Paris' fashion season is over for another few months. For two weeks twice a year, the most secluded part of the complex under Paris' most visited museum becomes a bustle of activity: After a walk through a long hall (that itself would take a stadium of fans to fill) that itself used to be the the Louvre's moat when it was a fortress, a fact made evident by the vestiges of stone defences lining one side of its length, we come to a room filled with lines and crowds of people waiting, chatting, gossiping, most of them showcasing the latest trends, and a few with "designs" of their own. It's odd to find two of the things I love most about Paris in the same spot: History and Fashion.
Located between the Louvre and Tuileries palace, the land above this complex was, until the late 17th century, a no-man's land around the city walls from the time of Charles V, and from the late 16th-century construction of the Tuileries Palace outside these, an ornamental garden. Louis XIV would destroy the last of the Charles V ramparts (the city had expanded further west by the time of his reign) and transform the land between the Tuileries, Louvre and their interconnecting riverside "Grande Galerie" wing into a parade ground.
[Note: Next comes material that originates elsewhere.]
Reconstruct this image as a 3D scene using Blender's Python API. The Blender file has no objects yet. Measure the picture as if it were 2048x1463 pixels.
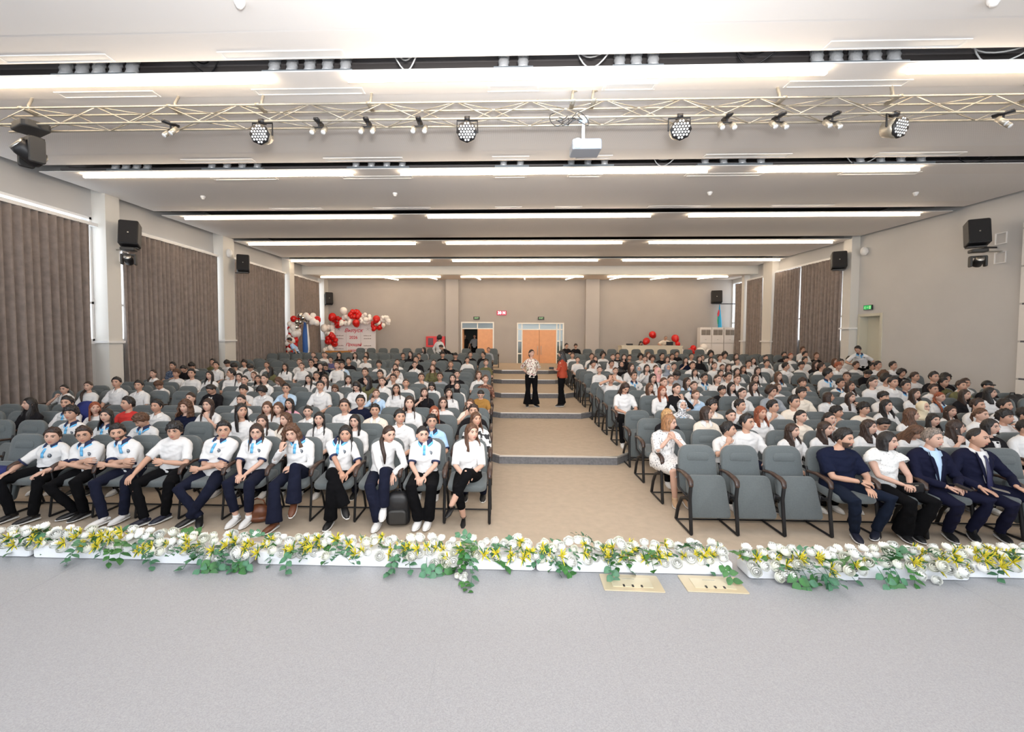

In 1662 this newly-created place was the stage of a "Carrousel" (or "sun-chariot"), a dazzling and iconoclastic display of military, equestrian, theatrical designs, and a major source of inspiration for the fashion of the times. Louis XIV was the "sun" centrepiece for this display (he was costumed as Apollo that day - the origins of his his "Sun King" title) of horseback parades and races involving the kingdom's military heroes, princes and nobility.
La Place du Carrousel as a square ceased to exist from the early 18th century, as, left to abandon after the Crown's move to Versailles, it was eventually filled with city growth, but from the mid-19th century it regained its form upon Napoleon III's Louvre renovations. The square's underground remained largely unexplored until the Carrousel du Louvre underground complex construction began from 1983: inaugurated ten years later, the shopping mall's lesser-trodden halls today hold united the area's name and origins: a foundation in fashion.